詳情
Charles Darwin (1809-1882).

Autograph letter signed (‘Ch. Darwin’) to [John William] Salter, 6 Queen Anne Street, Cavendish Square W[est], 19 [June 1867].

Three pages, 200 x 124mm, bifolium.

Writing to the struggling naturalist J.W. Salter. ‘No one can be more sincerely glad than I am, on your account & on that of Science, to hear that your circumstances are amended & your anxieties lessened. As you are so kind as to offer so freely the Supp[lement to] Eng[lish] Bot[any] I shall be very pleased to accept it’, asking that it be sent to him care of G[eorge] Snow [the Down parcel-carrier] at the Nag’s Head in Borough.
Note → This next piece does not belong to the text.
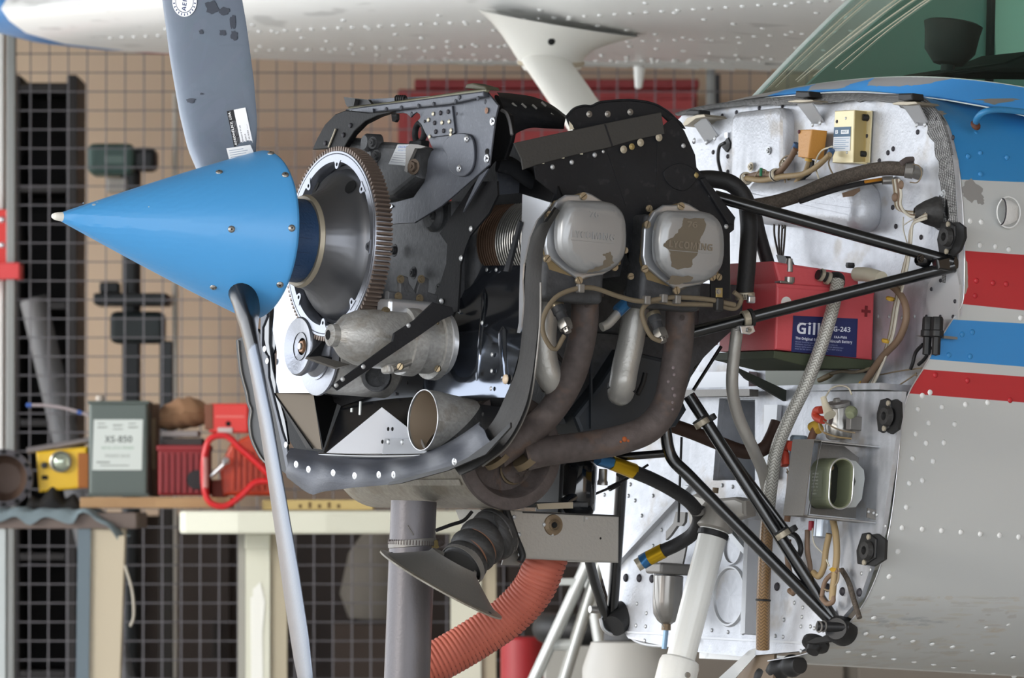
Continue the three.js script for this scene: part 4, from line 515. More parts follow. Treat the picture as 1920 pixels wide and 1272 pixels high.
// ---------- spinner, propeller, ring gear ----------
frame = AIR;
const ray0 = (u, v, f, lo, hi) => { for (let i = 0; i < 60; i++) { const m = (lo + hi) / 2; f(F(u, v, 'z', m)) > 0 ? hi = m : lo = m; } return F(u, v, 'z', lo); }; // where a pixel's ray enters a body given by f < 0 inside
const HX = -1.262, SPX = -1.222;
{
  const Rs = (x) => { const s = (x + 1.64) / 0.418; return s <= 0 ? 0 : 0.155 * (0.9 * s + 0.1 * Math.sin(s * Math.PI / 2)) ; };
  const t = thing('spinner', 'pointed blue spinner cone with a chipped white tip and round screws', 'spinner', V(SPX, 0.004, 0)), prof = [];
  for (let i = 0; i <= 40; i++) { const x = SPX - 0.398 * i / 40; prof.push([Rs(x), SPX - x]); }
  const ctr = V(SPX, 0.004, 0);
  part('shell', lathe([[0.149, -0.004], [0.153, -0.006], [0.155, -0.003], ...prof], ctr, FWD, 96), M.spinnerBlue, t);
  part('tip_cap', lathe([[Rs(SPX - 0.397) + 0.0004, 0.396], [0.0075, 0.405], [0.0062, 0.411], [0.0035, 0.4155], [0, 0.417]], ctr, FWD, 24), flat('tipWhite', '#e3e0d8', 0.4), t);
  part('backplate', lathe([[0, -0.012], [0.12, -0.012], [0.15, -0.006], [0.149, 0.004], [0, 0.004]], ctr, FWD, 64), flat('backplate', '#7d776f', 0.5, 0.5), t);
  for (const [u, v] of P0(411, 323, 434, 430, 400, 539, 547, 428, 535, 328, 525, 534, 508, 288)) { const p = ray0(u, v, (q) => Math.hypot(q.y - 0.004, q.z) - Rs(q.x), -0.05, 0.3), r = Math.hypot(p.y - 0.004, p.z), sc = piece('screw', DOME, M.steel, t, p, V(-0.36, (p.y - 0.004) / r, p.z / r), 0.0068); piece('recess', DOME, M.holeDark, sc, p.clone(), AX.y, 1).position.set(0, 0.45, 0); sc.children[0].quaternion.identity(); sc.children[0].scale.setScalar(0.3); }
  for (const [u, v, s] of [[176, 384, 5], [182, 379, 3], [156, 381, 2.4], [279, 388, 1.6]]) { const p = ray0(u, v, (q) => Math.hypot(q.y - 0.004, q.z) - Rs(q.x), -0.05, 0.3), r = Math.hypot(p.y, p.z); piece('paint_chip', new THREE.CylinderGeometry(1, 1, 0.12, 7), flat('chipPale', '#b5c4cc'), t, p, V(-0.36, p.y / r, p.z / r), s / 1400); }
}
{
  const t = thing('propeller', 'two-blade grey propeller with black roots and maker stickers', 'propeller', V(HX, 0.004, 0)), c0 = V(HX, 0.004, 0), X = AX.x;
  const st = [[0.03, 0.085, 0.085, 62], [0.1, 0.09, 0.075, 52], [0.15, 0.122, 0.052, 38], [0.2, 0.152, 0.04, 31], [0.28, 0.172, 0.032, 27], [0.4, 0.184, 0.025, 24], [0.55, 0.182, 0.021, 22], [0.7, 0.165, 0.017, 19], [0.82, 0.14, 0.013, 17], [0.9, 0.1, 0.01, 16], [0.93, 0.05, 0.006, 16]];
  const at4 = (r) => { let i = 0; while (i < st.length - 2 && st[i + 1][0] < r) i++; const a = st[i], b = st[i + 1], k = Math.min(1, Math.max(0, (r - a[0]) / (b[0] - a[0]))); return a.map((x, j) => x + (b[j] - x) * k); };
  const tb = canvas(1024, 1024, (c, w, h) => { c.fillStyle = '#67717f'; c.fillRect(0, 0, w, h); for (let i = 0; i < 900; i++) { c.globalAlpha = rr(0.03, 0.1); c.fillStyle = rnd() < 0.5 ? '#7b8593' : '#59626f'; c.beginPath(); c.ellipse(rr(0, w), rr(0, h), rr(6, 50), rr(3, 20), rr(0, 3), 0, 7); c.fill(); } c.globalAlpha = 1; });
  const md = mat('bladeGrey', { map: tb, roughness: 0.38, metalness: 0.25 }), mroot = mat('bladeBlack', { color: '#15171b', roughness: 0.28, metalness: 0.1 });
  const blade = (d, m, r0, r1, tex0) => { const tt = V(0, -d.z, d.y), rows = [], N = 24; for (let i = 0; i <= 46; i++) { const r = r0 + (r1 - r0) * i / 46, [, ch, th, be] = at4(r), k = sm(r, 0.1, 0.2), cx = tt.clone().multiplyScalar(Math.cos(be * R)).add(X.clone().multiplyScalar(Math.sin(be * R))), n = X.clone().multiplyScalar(-Math.cos(be * R)).add(tt.clone().multiplyScalar(Math.sin(be * R))), row = []; for (let j = 0; j <= N; j++) { const a = j / N * 2 * Math.PI, s = Math.cos(a), air = 1 + 0.35 * k * (-s), hi = Math.sin(a) > 0 ? 1 : 1 - 0.55 * k; row.push(c0.clone().add(d.clone().multiplyScalar(r)).add(cx.clone().multiplyScalar(s * ch / 2)).add(n.clone().multiplyScalar(Math.sin(a) * th / 2 * air * hi * (1 - 0.3 * k * Math.abs(s) ** 6)))); } rows.push(row); } return grid(rows, (i, j) => [j / N * 0.5, i / 46]); };
  const du = V(0, Math.cos(24 * R), -Math.sin(24 * R)), dl = du.clone().negate();
  const bu = part('blade', blade(du, md, 0.1, 0.93), md, t, 'upper grey blade'); part('root', blade(du, mroot, 0.03, 0.101), mroot, bu); const bl = part('blade', blade(dl, md, 0.26, 0.93), mat('bladeSteel', { color: '#5f6672', roughness: 0.3, metalness: 0.55, ...G, bumpScale: 0.0002 }), t, 'lower blade seen nearly edge-on'); part('root', blade(dl, mroot, 0.03, 0.262), mroot, bl, 'glossy black root');
  // stickers and stains lie on the forward face of the upper blade
  const face = (u, v) => { const i = ray0(u, v, (q) => { const e = q.clone().sub(c0), r = e.dot(du), [, ch, th, be] = at4(r), tt = V(0, -du.z, du.y), s = e.dot(tt) * Math.cos(be * R) + e.x * Math.sin(be * R), h = -e.x * Math.cos(be * R) + e.dot(tt) * Math.sin(be * R), q2 = Math.max(0, 1 - (2 * s / ch) ** 2); return h - Math.sqrt(q2) * th / 2 * (1 - 0.7 * s / ch) * (1 - 0.3 * Math.abs(2 * s / ch) ** 6); }, -0.6, 0.5); return i; };
  const nf = V(-0.9, 0.15, 0.42).normalize(), put = (q, n, m, nm, label, lift = 0.0016) => { const off = n.clone().multiplyScalar(lift), rows = []; for (let i = 0; i <= 6; i++) { const r = []; for (let j = 0; j <= 6; j++) { const a = i / 6, b = j / 6, l = (k) => (q[3][k] * (1 - a) + q[0][k] * a) * (1 - b) + (q[2][k] * (1 - a) + q[1][k] * a) * b; r.push(face(l(0), l(1)).add(off)); } rows.push(r); } return part(nm, grid(rows, (i, j) => [j / 6, i / 6]), m, bu, label); };
  const m1 = print(256, 384, (c, w, h) => { c.fillStyle = '#e9eaee'; c.fillRect(0, 0, w, h); c.fillStyle = '#17181d'; c.fillRect(0, 0, 96, h); c.save(); c.translate(0, h); c.rotate(-Math.PI / 2); c.fillStyle = '#f2f2f2'; c.font = 'italic bold 42px sans-serif'; c.fillText('AEROHÉLICE, LDA.', 8, 44, h - 16); c.fillStyle = '#b9bac2'; c.font = '15px sans-serif'; for (let i = 0; i < 2; i++) c.fillText('Manutencao - Sociedade de reparacao', 10, 66 + i * 20, h - 40); c.fillStyle = '#25262c'; c.font = 'bold 24px sans-serif'; c.fillText('APROVADO Nº PT.145', 10, 140, 200); c.fillText('MODELO', 10, 186, 110); c.fillText('Nº DE SERIE ........', 10, 230, h - 30); c.restore(); });
  put(P0(426, 209, 461, 202, 475, 268, 440, 276), nf, m1, 'sticker', 'black and white printed sticker');
  const m2 = print(256, 128, (c, w, h) => { c.fillStyle = '#e4e5e6'; c.fillRect(0, 0, w, h); c.fillStyle = '#8d99ad'; for (let i = 0; i < 4; i++) c.fillRect(20, 24 + i * 22, 150 + (i * 37) % 60, 6); });
  put(P0(428, 280, 473, 273, 483, 296, 434, 304), nf, m2, 'sticker', 'pale printed sticker', 0.006);
  const m3 = new THREE.MeshStandardMaterial({ name: 'print', side: THREE.DoubleSide, roughness: 0.45, map: canvas(256, 256, (c, w, h) => { c.fillStyle = '#eef0f4'; c.fillRect(0, 0, w, h); c.strokeStyle = '#2c3550'; c.lineWidth = 6; c.beginPath(); c.arc(128, 128, 92, 0, 7); c.stroke(); c.fillStyle = '#2a3760'; for (let i = 0; i < 22; i++) { c.save(); c.translate(128, 128); c.rotate(i / 22 * 6.283); c.fillRect(-5, 100, 10, 20); c.restore(); } c.save(); c.translate(128, 128); c.rotate(-1.45); c.font = 'bold 62px sans-serif'; c.textAlign = 'center'; c.fillText('AERO', 0, 24); c.restore(); }) });
  { const rows = [], off = nf.clone().multiplyScalar(0.0017); for (let i = 0; i <= 5; i++) { const r = []; for (let j = 0; j <= 28; j++) { const a = j / 28 * 6.2832, k = i / 5; r.push(face(347 + Math.cos(a) * 23 * k, 3 + Math.sin(a) * 29 * k).add(off)); } rows.push(r); } part('logo_sticker', grid(rows, (i, j) => [0.5 + 0.5 * i / 5 * Math.cos(j / 28 * 6.2832), 0.5 - 0.5 * i / 5 * Math.sin(j / 28 * 6.2832)]), m3, bu, 'round white sticker with blue lettering'); }
  for (const [u, v, a, b, s] of [[398, 12, 12, 13, 1], [420, 22, 12, 8, 2], [437, 42, 6, 14, 3], [418, 62, 7, 6, 4], [440, 66, 7, 10, 5], [358, 189, 9, 5, 6], [378, 60, 4, 5, 7], [379, 176, 3, 2, 8]]) { const rows = [], off = nf.clone().multiplyScalar(0.0015); for (let i = 0; i <= 2; i++) { const r = []; for (let j = 0; j <= 16; j++) { const an = j % 16 / 16 * 6.2832, k = i / 2 * (0.65 + 0.6 * vn((j % 16) * 1.3, s, 64, s)); r.push(face(u + Math.cos(an) * a * k, v + Math.sin(an) * b * k).add(off)); } rows.push(r); } part('worn_spot', grid(rows), flat('spotDark', s > 5 ? '#5c5f6c' : '#3d424d', 0.4, 0.2), bu); }
}
{
  const c = V(-1.0, 0.0, 0), t = thing('starter_ring_gear', 'large toothed starter ring gear with a flared grey bell', 'gear', c);
  part('bell', lathe([[0.084, 0.13], [0.086, 0.118], [0.092, 0.102], [0.102, 0.086], [0.115, 0.074], [0.128, 0.066], [0.136, 0.058], [0.14, 0.046], [0.148, 0.042], [0.15, 0.03]], c, FWD, 96), M.bell, t);
  part('ring', lathe([[0.15, 0.03], [0.15, 0.066], [0.152, 0.069], [0.1655, 0.069], [0.1665, 0.0675], [0.1675, 0.069], [0.171, 0.069], [0.172, 0.067], [0.172, 0.036], [0.15, 0.03]], c, FWD, 120), mat('ringAlu', { color: '#8d9098', roughness: 0.34, metalness: 0.8, ...G, bumpScale: 0.0003 }), t);
  const tooth = slab(V(0, 0, 0), AX.x, UP, [[-0.0034, 0], [0.0034, 0], [0.0018, 0.0085], [-0.0018, 0.0085]], 0.03);
  for (let i = 0; i < 122; i++) { const a = i / 122 * 2 * Math.PI, o = new THREE.Mesh(tooth, M.ringTooth ?? mat('ringTooth', { color: '#76685f', roughness: 0.5, metalness: 0.55 })); o.name = numbered('tooth'); o.castShadow = o.receiveShadow = true; const y = V(0, Math.cos(a), Math.sin(a)), z = FWD, x = y.clone().cross(z); o.quaternion.setFromRotationMatrix(new THREE.Matrix4().makeBasis(x, y, z)); o.position.copy(y.clone().multiplyScalar(0.1715)).add(V(-0.037, 0, 0)); t.add(o); }
  for (let i = 0; i < 8; i++) { const a = (i * 45 + 4) * R, y = V(0, Math.cos(a), Math.sin(a)), p = c.clone().add(y.clone().multiplyScalar(0.1475)).add(V(-0.066, 0, 0)), x = y.clone().cross(FWD), pts = []; for (let k = 0; k <= 10; k++) { const q = Math.PI + k / 10 * Math.PI; pts.push([Math.cos(q) * 0.0075, Math.sin(q) * 0.0095]); } pts.push([0.013, 0.007], [-0.013, 0.007]); const h = []; for (let k = 0; k < 12; k++) h.push([Math.cos(k * 0.5236) * 0.0036, Math.sin(k * 0.5236) * 0.0036 - 0.001]); part('bolt_ear', slab(p, x, y, pts, 0.004, { holes: [h] }), M.ringAlu, t); piece('ear_hole', DOME, M.holeDark, t, p.clone().add(y.clone().multiplyScalar(-0.001)), FWD, 0.0034); }
  for (const a of [-32, 34]) { const y = V(0, Math.cos(a * R), Math.sin(a * R)); part('lightening_hole', lathe([[0, 0.001], [0.0125, 0.001], [0.0135, 0]], c.clone().add(y.clone().multiplyScalar(0.123)).add(V(-0.0705, 0, 0)), FWD.clone().add(y.clone().multiplyScalar(0.5)), 24), M.holeDark, t); }
  part('hub_lip', lathe([[0.077, 0.134], [0.083, 0.134], [0.086, 0.126], [0.082, 0.12]], c, FWD, 64), flat('lipAlu', '#b0a795', 0.5, 0.5), t);
  const h = thing('propeller_spacer', 'dark blue painted hub spacer with flaking edges behind the spinner', 'spacer', V(-1.17, 0, 0)), pts = [], pr = []; for (let i = 0; i < 48; i++) { const a = i / 48 * 6.2832; pts.push([Math.cos(a) * 0.076, Math.sin(a) * 0.076]); }
  part('drum', lathe([[0.0765, 0.118], [0.0775, 0.13], [0.0765, 0.225]], c, FWD, 18), mat('spacerBlue', { color: '#2d4a70', roughness: 0.42, metalness: 0.2, ...G, bumpScale: 0.0008 }), h);
  for (let i = 0; i < 18; i++) { const a = (i + 0.5) / 18 * 6.2832, y = V(0, Math.cos(a), Math.sin(a)); part('seam', sweep([c.clone().add(y.clone().multiplyScalar(0.0766)).add(V(-0.128, 0, 0)), c.clone().add(y.clone().multiplyScalar(0.0766)).add(V(-0.222, 0, 0))], 0.0008, { straight: true, k: 5 }), flat('seamDark', '#1f3453'), h); const w = rr(0.006, 0.014); part('flaked_edge', slab(c.clone().add(y.clone().multiplyScalar(0.0768)).add(V(-0.118, 0, 0)), y.clone().cross(FWD), FWD, [[-0.013, 0], [0.013, 0], [0.012, w], [0.004, w * rr(0.4, 1)], [-0.006, w * rr(0.7, 1.2)], [-0.013, w * 0.6]], 0.0012), M.lipAlu, h); }
}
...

He regrets that he generally goes nowhere in the evenings unless feeling unusually strong, but ‘will attend at the Geology Soc[iety] tonight. It has been a very great loss to me that I have been compelled to give up attending all Scientific meetings’.

The naturalist and palaeontologist John William Salter (1820-1869) wrote to Darwin asking for financial aid during personal crises in 1866 and 1867; in May 1867, he was asking for help, noting that frequent and serious illnesses kept him from working, though his situation appears to have eased by 18 June, when he wrote offering to send parts of J.T. Boswell Syme’s English botany (1863–86) as a mark of appreciation for Darwin’s assistance. Two years later, Salter would commit suicide by throwing himself into the Thames.

Not published in the Darwin Correspondence Project.